Two improved invisibility devices show themselves
— -- Harry Potter's cloak it isn't, but scientists report the creation of two visible-light "invisibility cloak" prototypes that promise improved optics and cellphones and, yes, invisibility.
The microscopic devices aren't actually in a cloak at this point, but they do bend light around their surfaces, researchers headed by Xiang Zhang of the University of California-Berkeley say. The devices rely on metamaterials, specially structured materials that in these cases have surfaces dotted with holes smaller than the width of visible light waves, less than 0.00003 of an inch across, which smoothly shuttle light rays around them.
"Being able to bend light in unusual ways is important for applications that almost resemble magic," physicist Ulf Leonhardt of Scotland's University of St. Andrews, who was not part of the prototype teams, writes in an e-mail. "There still is a long way to go, but the Berkeley team made an important step."
The field has been a hot area of study.
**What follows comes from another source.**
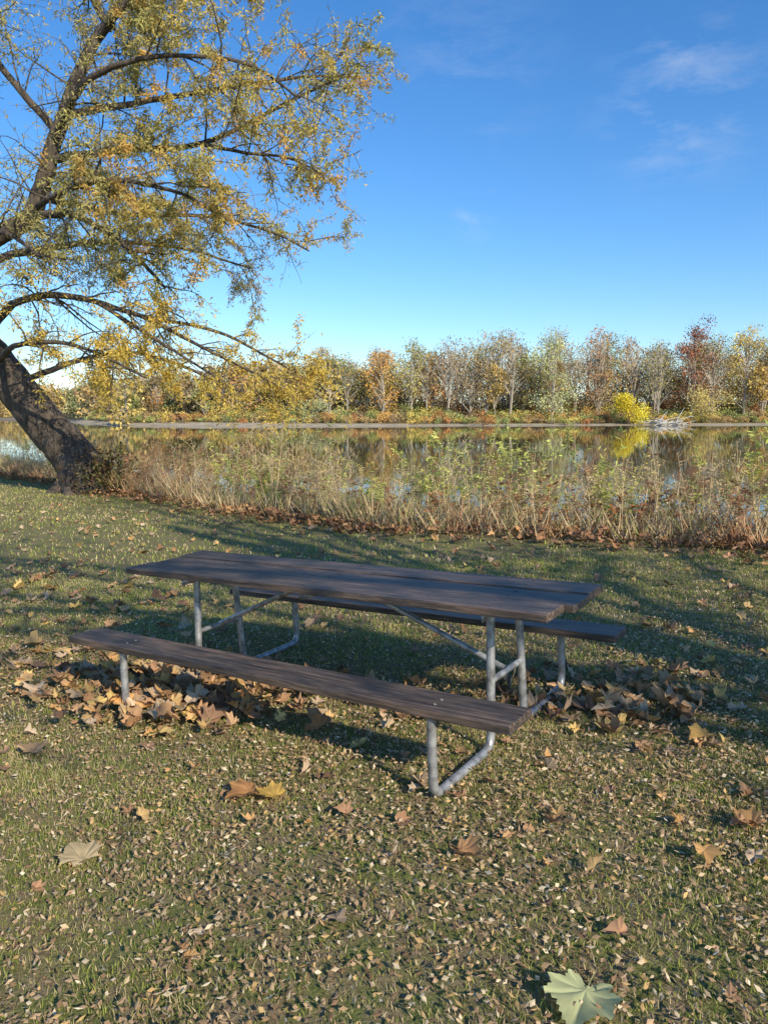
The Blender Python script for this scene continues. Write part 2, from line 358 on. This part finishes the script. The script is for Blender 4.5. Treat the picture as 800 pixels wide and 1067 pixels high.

Invisibility devices up till now have involved metamaterial devices that were "invisible" only from one angle or to microwaves but not visible light.
One of the new prototypes is a woven fishnet of silver nanowires, each one about 10,000 times thinner than a human hair. It was reported this week in the journal Science.
The team tested the device for red, or visible, light and infrared light and said the prototype bends red light from all angles hundreds of times more effectively than in past attempts.
The other device, reported this week in Nature magazine, relies on 21 stacked grids of silver and magnesium fluoride of similarly small sizes. The researchers found that the device bent infrared light around the grids.
Applications for invisibility devices extend beyond shielding oneself for an escape from a wizards academy. Shielding lenses from unwanted light frequencies would improve camera function, for example, and antennas invisible to noisy electromagnetic waves would fine-tune cellphone and radio communications.